The Interim Haiti Recovery Commission (IHRC), co-chaired by former US president Bill Clinton and Haitian Prime Minister Jean-Max Bellerive, was established in April, giving the international community strong oversight over aid funds.
Tasked with co-ordinating reconstruction for the first 18 months, its efforts were criticised this week as "lacklustre" and it was accused of having failed to "cut through the quagmire of indecision and delay."
"Many Haitian officials still do not have the technical ability to lead projects, and almost no major reconstruction projects have started," a report by humanitarian group Oxfam said.
Tellingly, the IHRC only this week proposed an anti-corruption office to vet potential aid projects. It is unlikely it will become an effective coordinating agency before its mandate expires at the end of October.
Deadly riots following disputed elections last month provided a grim reminder of Haiti's violent past. Until a bona fide successor to President Rene Preval is in place, international donors will be reluctant to sign any blank checks towards Haiti's recovery, fearful that political upheaval could return.
Class system shake-up
The quake highlighted glaring land ownership issues. Relocation of survivors into safer, cleaner camps was held up interminably because rich families owned the large tracts of land around Port-au-Prince. Many survivors had no papers to prove ownership of their lots after the quake.
Many observers say a radical shake-up of Haiti's class system is needed.
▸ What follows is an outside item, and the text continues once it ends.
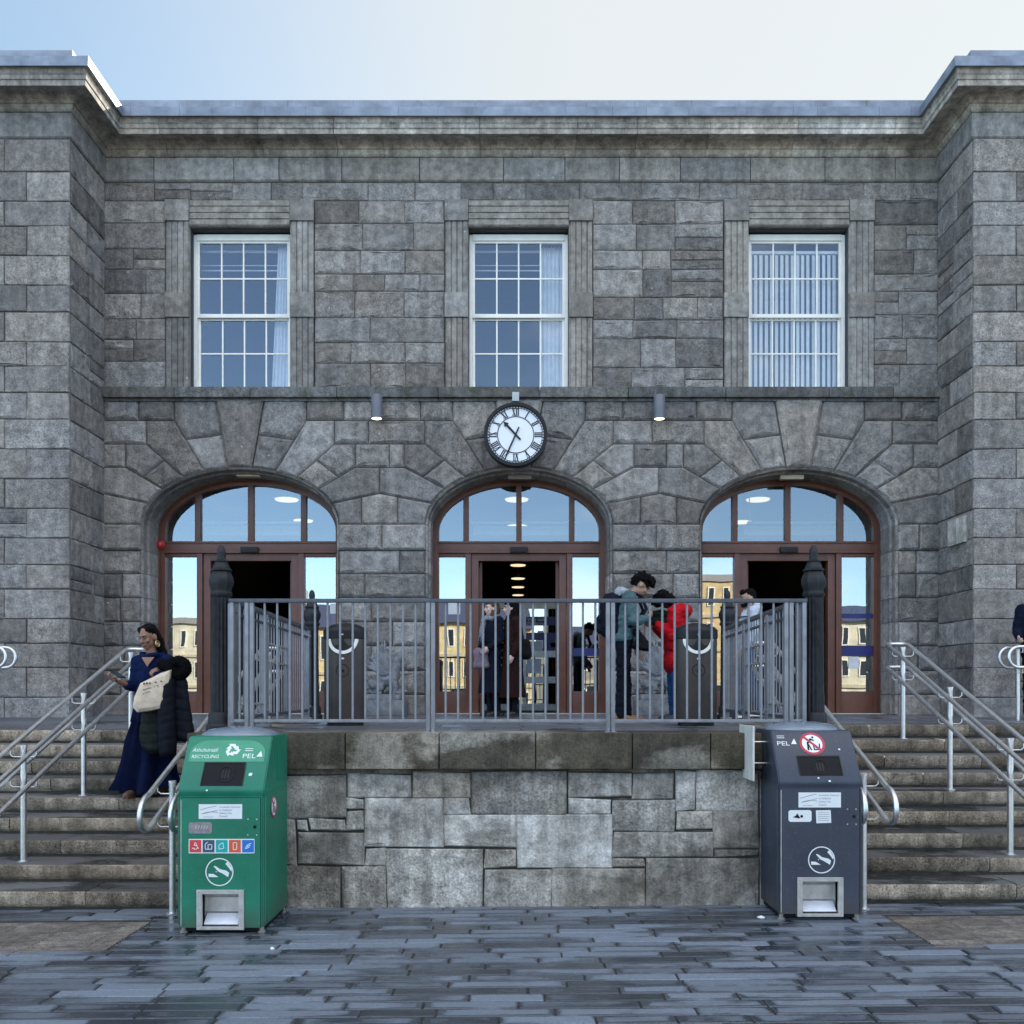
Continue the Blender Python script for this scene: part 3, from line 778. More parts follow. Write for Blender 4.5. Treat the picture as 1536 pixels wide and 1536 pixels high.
# far ground sheet to the horizon
gd = MB(); n = 24
gd.add([(-400, -400, -.12), (400, -400, -.12), (400, 400, -.12), (-400, 400, -.12)], [(0, 1, 2, 3)])
build(gd, 'ground', M_['asphalt'], kind='structure')

# pavement of long wet setts, laid in rows parallel to the building
pv = MB(); y = 7.93; rowi = 0
STRIP = [(-10.5, -2.83), (2.86, 10.5)]
def strip_edges(yf): return yf
while y > -1.5:
    h = .128 if y > 2 else .3; ya, yb = y - h, y; rowi += 1
    x = -9 + random.uniform(-.6, 0)
    while x < 9:
        w = random.choice((.42, .52, .60, .68, .80)) * random.uniform(.95, 1.05); xe = x + w
        segs = [(x, xe)]
        if 6.6 < (ya + yb) / 2 < 7.50:
            segs = []
            for a, b in ((x, xe),):
                a2, b2 = max(a, -2.83), min(b, 2.86)
                if b2 - a2 > .05: segs.append((a2, b2))
        for a, b in segs:
            dz = random.uniform(-.0015, .0015); t = random.random()
            g = .005; bv = .007
            z0, z1 = gz(a) + dz, gz(b) + dz
            vs = [(a + g, ya + g, z0 - bv), (b - g, ya + g, z1 - bv), (b - g, yb - g, z1 - bv), (a + g, yb - g, z0 - bv),
                  (a + g + bv, ya + g + bv, z0), (b - g - bv, ya + g + bv, z1), (b - g - bv, yb - g - bv, z1), (a + g + bv, yb - g - bv, z0)]
            dx_, dy_ = min(.05, (b - a) * .3), h * .24
            ia, ib, ja, jb = a + dx_ * random.uniform(.7, 1.6), b - dx_ * random.uniform(.7, 1.6), ya + dy_, yb - dy_
            vs += [(ia, ja, z0), (ib, ja, z1), (ib, jb, z1), (ia, jb, z0)]; k0 = len(pv.v)
            pv.add(vs, [(8, 9, 10, 11), (4, 5, 9, 8), (5, 6, 10, 9), (6, 7, 11, 10), (7, 4, 8, 11), (0, 1, 5, 4), (1, 2, 6, 5), (2, 3, 7, 6), (3, 0, 4, 7)], 0, t)
            for k in range(8, 12): pv.p[k0 + k] = 1.0
        x = xe
    y -= h
pv.add([(-9.6, -1.6, gz(-9) - .009), (9.6, -1.6, gz(9) - .009), (9.6, 7.97, gz(9) - .009), (-9.6, 7.97, gz(-9) - .009)], [(0, 1, 2, 3)], 1, .5)
build(pv, 'pavement', [M_['paver'], M_['joint']], kind='structure', recalc=False)
# ribbed warning strips in front of each flight
for s, (xa, xb) in enumerate(((-9.0, -2.83), (2.86, 9.0))):
    rb = MB(); y = 7.48; 
    while y > 6.62:
        x = xa
        while x < xb - .01:
            e = min(xb, x + .40)
            prof = [(y - .050, -.016), (y - .044, .0), (y - .018, .0), (y - .012, -.016), (y, -.016)]
            vs = [(x + .002, yy, gz(x) + zz) for yy, zz in prof] + [(e - .002, yy, gz(e) + zz) for yy, zz in prof]
            rb.add(vs, [(i, i + 1, 6 + i, 5 + i) for i in range(4)], 0, ((int((x + 20) / .4) * 7 + int(y / .4) * 3) % 10) / 10)
            x = e
        y -= .05
    build(rb, 'tactile_paving', [M_['ribbed']], kind='structure', recalc=False)

# stairs: nine risers, treads of separate stones
TR, RS, D0 = .39, .15, 11.04
for s in (-1, 1):
    st = MB(); dz = -.06 if s < 0 else 0
    x0, x1 = (-9.0, -2.66) if s < 0 else (2.66, 9.0)
    for i in range(9):
        zt = 1.35 + dz - i * RS; zb = zt - RS + .012; yf = D0 - i * TR
        x = x0 
        while x < x1 - .01:
            w = random.uniform(1.0, 1.7); e = min(x1, x + w)
            if x1 - e < .5: e = x1
            t = random.random(); a, b = x + .003, e - .003; r = .014
            j = random.uniform(-.004, .004); yy = yf + j; k = random.uniform(-.003, .003)
            pr = [(yy + .05, zb - .01), (yy + .02, zb + .022), (yy + .006, zb + .04), (yy + .001, zt - r + k), (yy + r * .35, zt - r * .3 + k), (yy + r, zt + k)]
            vs = [(a, p, q) for p, q in pr] + [(b, p, q) for p, q in pr]
            st.add(vs, [(m, m + 1, 7 + m, 6 + m) for m in range(5)], 1, t)
            yb = yf + TR + .03 if i else yf + .5
            st.add([(a, yy + r, zt + k), (b, yy + r, zt + k), (b, yb, zt), (a, yb, zt)], [(0, 1, 2, 3)], 0, t)
            x = e
        st.add([(x0, yf + .03, zb - .02), (x1, yf + .03, zb - .02), (x1, yf + .03, zt - .02), (x0, yf + .03, zt - .02)], [(0, 1, 2, 3)], 2)
    build(st, 'stairs', [M_['tread'], M_['riser'], M_['joint']], kind='structure', smooth=35)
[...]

A wealthy elite dominated by a handful of families controls the bulk of the economy and enjoys political hegemony, making substantial progress difficult.
Despite a high infant mortality rate, the 10 million-strong Haitian population is growing by almost 2% each year. Four in 10 Haitians are under the age of 14, and most of the population lives on less than a dollar a day.
Port-au-Prince's estimated population of three million is expected to double over the next 15 years. Haitians are drawn here to escape poverty but most end up in sprawling slums. Haiti would likely benefit from having several smaller growth poles rather than a single, swollen metropolis.